Coulomb's Law, what charge will make the two charges in static eq.

[rocapp]

Homework Statement

In the figure below the charge in the middle is
Q = -3.7 nC. For what charge
q1 will charge q2
be in static equilibrium?

Homework Equations

F = (K*q1*q2)/(r^2)

The Attempt at a Solution

I'm not sure where to go after acknowledging that Fq1->q = -Fq2->q

 

[SammyS]

Homework Statement

In the figure below the charge in the middle is
Q = -3.7 nC. For what charge
q1 will charge q2
be in static equilibrium?

Homework Equations

F = (K*q1*q2)/(r^2)

The Attempt at a Solution

I'm not sure where to go after acknowledging that Fq1->q = -Fq2->q

Let's see ...

q₁ is twice the distance from q₂ that Q is from q₂, and we have an inverse square law.

 

[rocapp]

So that means the force is (3.7^2) = ~14 nC?

 

[SammyS]

So that means the force is (3.7^2) = ~14 nC?

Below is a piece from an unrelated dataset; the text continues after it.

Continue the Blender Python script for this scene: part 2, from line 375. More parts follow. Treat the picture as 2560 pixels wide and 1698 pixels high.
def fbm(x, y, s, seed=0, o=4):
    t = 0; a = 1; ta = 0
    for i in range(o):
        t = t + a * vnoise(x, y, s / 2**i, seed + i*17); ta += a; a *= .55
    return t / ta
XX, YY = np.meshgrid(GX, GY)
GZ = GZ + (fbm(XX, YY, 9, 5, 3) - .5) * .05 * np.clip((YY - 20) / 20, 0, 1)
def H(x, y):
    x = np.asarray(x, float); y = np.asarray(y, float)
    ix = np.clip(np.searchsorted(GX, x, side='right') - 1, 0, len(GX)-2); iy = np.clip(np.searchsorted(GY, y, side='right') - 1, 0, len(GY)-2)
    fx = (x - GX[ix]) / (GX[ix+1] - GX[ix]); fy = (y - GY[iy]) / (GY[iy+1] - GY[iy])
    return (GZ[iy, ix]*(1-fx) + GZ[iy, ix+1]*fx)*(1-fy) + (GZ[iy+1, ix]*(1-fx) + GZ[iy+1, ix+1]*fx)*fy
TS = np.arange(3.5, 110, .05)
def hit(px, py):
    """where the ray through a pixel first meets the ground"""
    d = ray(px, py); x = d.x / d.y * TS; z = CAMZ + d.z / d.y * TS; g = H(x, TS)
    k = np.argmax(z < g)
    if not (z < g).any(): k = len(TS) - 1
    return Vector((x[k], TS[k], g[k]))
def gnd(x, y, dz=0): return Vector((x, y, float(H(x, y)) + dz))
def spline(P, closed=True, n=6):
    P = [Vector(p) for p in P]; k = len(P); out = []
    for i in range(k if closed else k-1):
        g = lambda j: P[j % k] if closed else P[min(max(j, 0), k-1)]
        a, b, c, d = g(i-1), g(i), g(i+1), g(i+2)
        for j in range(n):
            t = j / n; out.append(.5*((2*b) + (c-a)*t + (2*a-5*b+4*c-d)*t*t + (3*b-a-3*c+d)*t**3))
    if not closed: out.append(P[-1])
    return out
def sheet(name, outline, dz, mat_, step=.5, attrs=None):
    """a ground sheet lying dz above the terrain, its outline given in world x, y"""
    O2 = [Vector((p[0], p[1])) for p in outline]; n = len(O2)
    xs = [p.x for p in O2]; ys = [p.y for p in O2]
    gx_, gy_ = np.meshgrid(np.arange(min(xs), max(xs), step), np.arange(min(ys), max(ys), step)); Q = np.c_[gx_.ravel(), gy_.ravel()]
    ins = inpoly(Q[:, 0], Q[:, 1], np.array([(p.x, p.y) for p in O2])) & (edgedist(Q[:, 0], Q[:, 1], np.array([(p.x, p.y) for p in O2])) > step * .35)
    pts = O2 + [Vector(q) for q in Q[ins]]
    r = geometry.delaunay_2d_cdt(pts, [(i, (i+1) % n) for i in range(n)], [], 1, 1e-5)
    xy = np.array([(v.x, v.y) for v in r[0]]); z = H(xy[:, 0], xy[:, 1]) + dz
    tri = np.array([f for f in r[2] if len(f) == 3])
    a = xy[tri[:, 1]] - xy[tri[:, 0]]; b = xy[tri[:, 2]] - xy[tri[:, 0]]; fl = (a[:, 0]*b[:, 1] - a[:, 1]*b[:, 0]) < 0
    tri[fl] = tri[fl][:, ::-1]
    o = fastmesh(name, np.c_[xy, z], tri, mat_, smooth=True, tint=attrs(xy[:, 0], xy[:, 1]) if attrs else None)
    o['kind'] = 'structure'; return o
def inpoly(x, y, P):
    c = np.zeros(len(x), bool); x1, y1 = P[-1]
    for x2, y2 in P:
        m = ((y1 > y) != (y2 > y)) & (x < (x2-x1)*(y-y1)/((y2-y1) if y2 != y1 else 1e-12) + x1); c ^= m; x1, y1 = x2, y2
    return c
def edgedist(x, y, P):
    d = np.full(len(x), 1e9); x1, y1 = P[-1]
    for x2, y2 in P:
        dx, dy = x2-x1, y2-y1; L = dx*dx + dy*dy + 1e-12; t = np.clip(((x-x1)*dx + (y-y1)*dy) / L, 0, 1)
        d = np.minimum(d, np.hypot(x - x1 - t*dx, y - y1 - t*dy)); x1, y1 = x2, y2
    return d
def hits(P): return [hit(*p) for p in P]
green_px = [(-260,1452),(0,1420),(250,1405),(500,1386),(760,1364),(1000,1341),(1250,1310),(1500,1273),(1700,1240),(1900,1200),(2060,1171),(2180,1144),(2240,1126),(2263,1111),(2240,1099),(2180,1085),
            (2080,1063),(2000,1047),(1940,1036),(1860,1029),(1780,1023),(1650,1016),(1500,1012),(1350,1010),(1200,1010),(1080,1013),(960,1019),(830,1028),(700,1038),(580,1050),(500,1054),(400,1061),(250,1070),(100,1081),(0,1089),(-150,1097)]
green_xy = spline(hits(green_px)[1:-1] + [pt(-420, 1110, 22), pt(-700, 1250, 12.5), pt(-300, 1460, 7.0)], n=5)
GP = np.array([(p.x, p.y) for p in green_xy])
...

The unit for force is not Coulombs .

Why would you square the charge anyway ?

 

[rocapp]

I misunderstood the inverse square law.

F=q1=q2=k*q1*q2/r^2 = k*q1*Q/(r/2)^2

(9x10^9)*(q1*q2)/400 = (9x10^9)*q1*(3.7)/100

q1*q2/400 = q1*0.037
q2 = 14.8 N = F

Is that correct?

 

[SammyS]

I misunderstood the inverse square law.

F=q1=q2=k*q1*q2/r^2 = k*q1*Q/(r/2)^2

(9x10^9)*(q1*q2)/400 = (9x10^9)*q1*(3.7)/100

q1*q2/400 = q1*0.037
q2 = 14.8 N = F

Is that correct?

Doubling distance reduces force to 1/4 , so to compensate for that, charge must be 4 times what is would be at Q . (Of course with opposite sign.)

So, is 14.8 = (4)(3.7) ?

... Yes. So you're O.K.

 

[rocapp]

Oh! Wow, that's a lot simpler than I was trying to make it. Thanks!